Information shown =>
------------------------------------

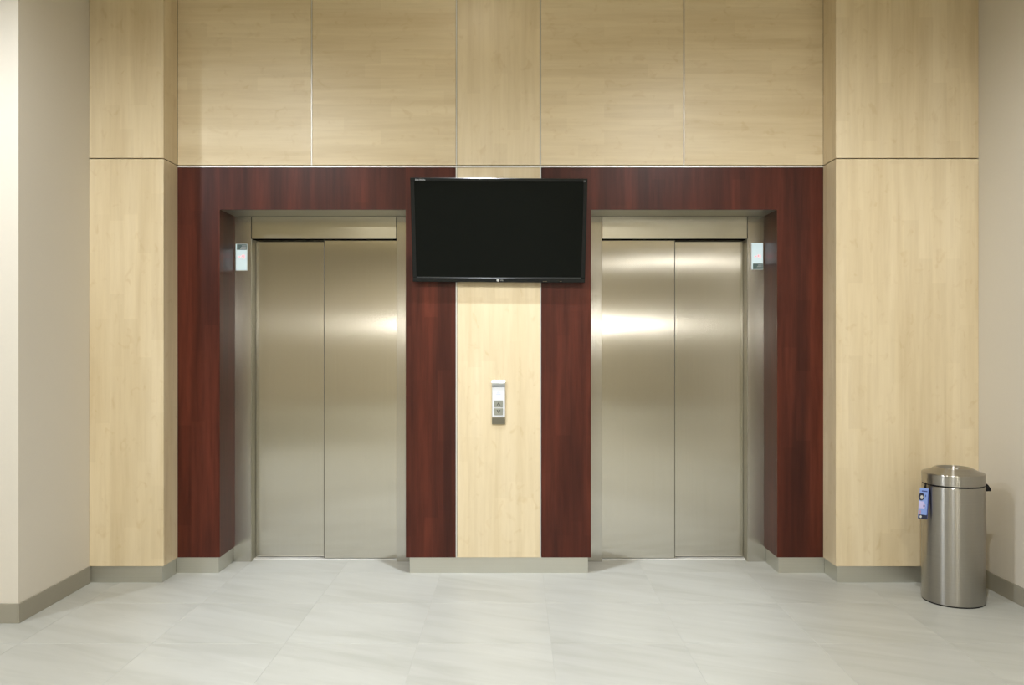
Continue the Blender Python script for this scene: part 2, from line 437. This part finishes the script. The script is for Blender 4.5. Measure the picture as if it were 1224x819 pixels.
indicator('floor_indicator', X(904.8, JS), H+(409.5-306.5)/JS, True, 'small pale floor display on the right lift jamb, dark band at its bottom')

# ------------------------------------------------------------------ call station
cx = X(596, SM); cz = H - (481-409.5)/SM
cs = empty('lift_call_station', (cx, 0, cz), None, 'slim silver lift call station with two buttons on the maple strip below the screen', 'call button')
w2 = .0405
prof = [(0, -.090), (-.012, -.090), (-.015, -.085), (-.015, .090), (-.012, .095), (0, .095)]
link('body', prism_x(prof, -w2, w2), SILV, cs)
n = 10
cap = [(0, .0955)] + [(-.015-.012*math.sin(PI*k/n), .0955+.041*k/n) for k in range(n+1)] + [(0, .1365)]
c = link('cap', prism_x(cap, -w2, w2), CHROME, cs)
foot = [(0, -.0905), (-.0150, -.0905), (-.0165, -.096), (-.009, -.134), (0, -.134)]
link('foot', prism_x(foot, -w2, w2), BRONZE, cs)
f = box('faceplate', cx-w2+.003, cx+w2-.003, -.0175, -.0152, cz-.089, cz+.093, WHITEP, cs, .0008)
for k, ww in ((0, .012), (1, .020), (2, .028)):
    box('print_line', cx-ww/2, cx+ww/2, -.0181, -.0176, cz+.067-.009*k, cz+.069-.009*k, BLUEP, f)
for k, zz in enumerate((-.008, -.056)):
    b = box('button', cx-.027, cx+.027, -.0215, -.0176, cz+zz-.021, cz+zz+.021, GREYP, cs, .002, seg=2)
    s = 1 if k == 0 else -1
    arrow = [(-.012, -.010*s), (0, .010*s), (.012, -.010*s), (.006, -.010*s), (0, .001*s), (-.006, -.010*s)]
    link('arrow', prism_bm(arrow, .001), DARKP, b, (0, -.0030, 0))

# ------------------------------------------------------------------ television
tz0, tz1 = 1.799, 2.4076; ty0, ty1 = -.043, -.205
tl = math.hypot(tz1-tz0, ty1-ty0); ang = math.atan2(ty1-ty0, tz1-tz0)     # leans out at the top
tcx = X(596.3, 198); tw = 1.057
tv = empty('television', (tcx, (ty0+ty1)/2, (tz0+tz1)/2), None, 'black flat screen hung tilted forward between the two lifts', 'television')
tv.rotation_euler = (-ang, math.radians(.33), 0)
hw, hl = tw/2, tl/2
tv.rotation_euler = (-ang, math.radians(.33), 0)
def tbox(name, x0, x1, y0, y1, z0, z1, mat, par=None, bev=0, seg=1):
    c = Vector(((x0+x1)/2, (y0+y1)/2, (z0+z1)/2))
    p = par or tv
    if par: c -= Vector(par.location)
    return link(name, box_bm(x1-x0, y1-y0, z1-z0, bev, seg), mat, p, c)
tbox('back_shell', -hw+.006, hw-.006, 0.014, .034, -hl+.006, hl-.006, BLACKP, bev=.006, seg=2)
BZ = .028
tbox('bezel', -hw, hw, 0, .0138, hl-BZ*.72, hl, GLOSSB, bev=.002)
tbox('bezel', -hw, hw, 0, .0138, -hl, -hl+BZ, GLOSSB, bev=.002)
tbox('bezel', -hw, -hw+.024, 0, .0138, -hl+BZ, hl-BZ*.72, GLOSSB, bev=.002)
tbox('bezel', hw-.024, hw, 0, .0138, -hl+BZ, hl-BZ*.72, GLOSSB, bev=.002)
tbox('screen', -hw+.024, hw-.024, .004, .0138, -hl+BZ, hl-BZ*.72, SCREEN)
tbox('trim_line', -hw+.024, hw-.024, .0015, .0039, -hl+BZ, -hl+BZ+.0035, simple('bezel_lip', (.045,.048,.048,1), .3))
bm = lathe_bm([(.0005, 0), (.0085, 0), (.0085, .001), (.0005, .001)], 24)
lg = link('logo', bm, SILV, tv, (-.006, -.0002, -hl+BZ/2)); lg.rotation_euler = (PI/2, 0, 0)
text('logo_lettering', 'LG', .016, GREYT, tv, (.0175, -.0012, -hl+BZ/2))
text('maker_lettering', 'FLATRON', .0135, SILV, tv, (-hw+.060, -.0012, hl-.0125))
tbox('standby_mark', hw-.024, hw-.012, -.0008, -.0001, hl-.020, hl-.010, simple('mark_grey', (.10,.10,.10,1), .5))
for xx in (.27, .285, .375): tbox('key_mark', xx, xx+.010, -.0008, -.0001, -hl+.006, -hl+.009, simple('mark_brown', (.13,.10,.06,1), .5))
# wall bracket behind the set
bpy.context.view_layer.update()
inv = tv.matrix_world.inverted()
pts = [(-.003, 1.94), (-.012, 1.94), (-.050, 1.90), (-.058, 1.90), (-.130, 2.24), (-.12, 2.27), (-.003, 2.27)]
for sx in (-.18, .14):
    bm = prism_x(pts, tcx+sx, tcx+sx+.016)
    o = link('bracket_arm', bm, BLACKP, tv); o.matrix_parent_inverse = inv
bm = box_bm(.40, .008, .30); bmesh.ops.translate(bm, vec=(tcx, -.008, 2.10), verts=bm.verts)
o = link('bracket_plate', bm, BLACKP, tv); o.matrix_parent_inverse = inv

# ------------------------------------------------------------------ waste bin
BX, BY, BR = 2.43, -.544, .160
bn = empty('waste_bin', (BX, BY, 0), None, 'round brushed steel waste bin standing in the right corner', 'waste bin')
link('foot_ring', lathe_bm([(BR-.012, 0), (BR-.003, 0), (BR-.003, .007), (BR-.012, .007)], 96, True, True), BLACKP, bn, smooth=False)
body = [(.02, .0062), (BR-.004, .0062), (BR-.001, .0075), (BR, .011), (BR, .640), (BR-.0015, .643), (BR-.010, .643), (.02, .643)]
o = link('body', lathe_bm(body, 128), BINM, bn, smooth=True)
link('seam_gasket', lathe_bm([(BR-.012, .6432), (BR-.0028, .6432), (BR-.0028, .6508), (BR-.012, .6508)], 96, True, True), BLACKP, bn)
lid = [(BR-.012, .651), (BR-.0015, .651), (BR, .653), (BR, .706), (BR-.0015, .7095), (BR-.004, .711)]
lid += [(.128, .720), (.100, .7345), (.094, .737)]
lid += [(.086, .7372), (.080, .734), (.068, .722), (.060, .706), (.058, .690), (.058, .66)]
o = link('lid', lathe_bm(lid, 128), BINM, bn, smooth=True)
for nm in ('body', 'lid'):
    pass
link('lid_funnel_floor', lathe_bm([(.002, .665), (.0575, .665)], 48), BLACKP, bn)
# hinge tab on the right
bm = prism_bm([(0, 0), (.050, 0), (.046, .016), (.030, .036), (.012, .048), (0, .048)], .036)
hg = link('hinge', bm, BLACKP, bn, (BR-.010, -.030, .608)); hg.rotation_euler = (0, 0, math.radians(8))
# rear handle arc
# price tag hanging at the left
def auto_sharp(o, ang=35):
    me = o.data
    bm = bmesh.new(); bm.from_mesh(me)
    for e in bm.edges:
        if len(e.link_faces) == 2 and e.calc_face_angle(0) > math.radians(ang): e.smooth = False
    bm.to_mesh(me); bm.free()
for o in bn.children:
    if o.name.split('.')[0] in ('body', 'lid'): auto_sharp(o, 22)
TAGB = simple('tag_blue', (.22,.33,.70,1), .4); TAGD = simple('tag_dark', (.015,.02,.05,1), .45)
TAGL = simple('tag_lilac', (.50,.47,.75,1), .5); TAGN = simple('tag_navy', (.03,.05,.22,1), .5); TAGR = simple('tag_rose', (.42,.25,.36,1), .5)
tx, ty, tz = BX-.188, BY-.045, .552
tg = empty('hang_tag', (tx, ty, tz), None, 'small blue printed card tag hanging on the left side of the steel bin', 'tag', rot=(0, math.radians(4), math.radians(-14)))
tg.scale = (.82, .82, 1)
def gbox(name, x0, x1, y0, y1, z0, z1, mat, bev=0):
    return link(name, box_bm(x1-x0, y1-y0, z1-z0, bev), mat, tg, ((x0+x1)/2, (y0+y1)/2, (z0+z1)/2))
def gdisc(name, x, z, r, y, mat, sc=1):
    o = link(name, lathe_bm([(.0003, 0), (r, 0), (r, .0006), (.0003, .0006)], 24), mat, tg, (x, y, z)); o.rotation_euler = (PI/2, 0, 0); o.scale = (1, sc, 1)
gbox('card', -.026, .026, -.003, .003, -.090, .078, TAGB)
gbox('card_edge', .0262, .0330, -.002, .012, -.088, .072, TAGN)
gbox('printed_band', -.025, .029, -.0040, -.0032, -.092, -.069, TAGD)
gdisc('print_blob', -.010, -.080, .007, -.0042, SILV)
gdisc('printed_photo', -.014, .030, .0185, -.0034, TAGD, 1.15); gdisc('print_blob', -.012, .027, .009, -.0042, SILV, 1.2)
gbox('printed_photo', -.026, .004, -.0037, -.0032, -.034, .004, TAGL); gdisc('print_blob', .004, -.018, .011, -.0042, TAGL, 1.4)
gdisc('print_blob', .006, -.020, .005, -.0050, TAGN, 1.6)
gbox('printed_patch', -.024, -.010, -.0037, -.0032, -.064, -.046, TAGR); gbox('print_line', -.014, .020, -.0037, -.0032, .058, .064, TAGN)
gbox('print_line', .010, .014, -.0037, -.0032, .030, .042, TAGN)
link('loop', prism_bm([(-.004, .079), (.014, .079), (.012, .095), (.009, .110), (.005, .110), (.001, .095)], .005), BLACKP, tg, (0, -.002, 0))

# ------------------------------------------------------------------ ceiling downlights (above the frame; rows behind the camera added for light)
GLOW = simple('lamp_glow', (1,1,1,1), .5, 0, .5, (1,.95,.85,1), 20)
for i, (x, y, wt, cone, c, aim) in enumerate(DOWN):
    where = ['in front of the screen', 'in the side passage on the left', 'on the left before the left lift', 'in line with the screen before the lifts', 'on the right before the right lift', 'added left of the lobby middle', 'added right of the lobby middle', 'added in the far row on the left', 'added in the far row on the right', 'added nearest the opposite wall on the left', 'added nearest the opposite wall on the right'][i]
    t = empty('ceiling_downlight', (x, y, CEIL), None, 'round recessed ceiling downlight ' + where, 'ceiling light', 'lobby downlights')
    link('ring', lathe_bm([(.075, -.001), (.095, -.001), (.093, -.007), (.075, -.009), (.075, -.001)], 40), WHITEP, t)
    link('lens', lathe_bm([(.001, -.003), (.0745, -.003), (.0745, -.001), (.001, -.001)], 40), GLOW, t)
    LAMPS[i].parent = t; LAMPS[i].location = (0, 0, -.05); LAMPS[i].name = 'lamp'
# wall lamps added out of view so the steel doors mirror level streaks
WGLOW = simple('added_tube_glow', (1,1,1,1), .5, 0, .5, (1,.97,.90,1), 28)
def tube(xc, y, z, L, label, glow):
    t = empty('added_tube_lamp', (xc, y, z), None, label, 'added wall lamp', 'added tube lamps on the opposite wall')
    box('housing', xc-L/2, xc+L/2, y, y+.05, z-.05, z+.05, WHITEP, t, .004)
    box('tube', xc-L/2+.03, xc+L/2-.03, y+.0505, y+.08, z-.045, z+.045, glow, t, .008)
tube(.3, -14.05, 1.85, 3.8, 'long low tube lamp added opposite the lifts for the streaks in the steel', WGLOW)
tube(3.7, -14.05, 3.30, 2.2, 'long high tube lamp added opposite the lifts for the streaks in the steel', simple('added_dim_tube_glow', (1,1,1,1), .5, 0, .5, (1,.97,.90,1), 8))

------------------------------------

Objective =>
Every line from the top of the material above through the line with "at its bottom')" should be duplicated exactly, please; leave out the pictures.

Exercise answer =>
Continue the Blender Python script for this scene: part 2, from line 437. This part finishes the script. The script is for Blender 4.5. Measure the picture as if it were 1224x819 pixels.
indicator('floor_indicator', X(904.8, JS), H+(409.5-306.5)/JS, True, 'small pale floor display on the right lift jamb, dark band at its bottom')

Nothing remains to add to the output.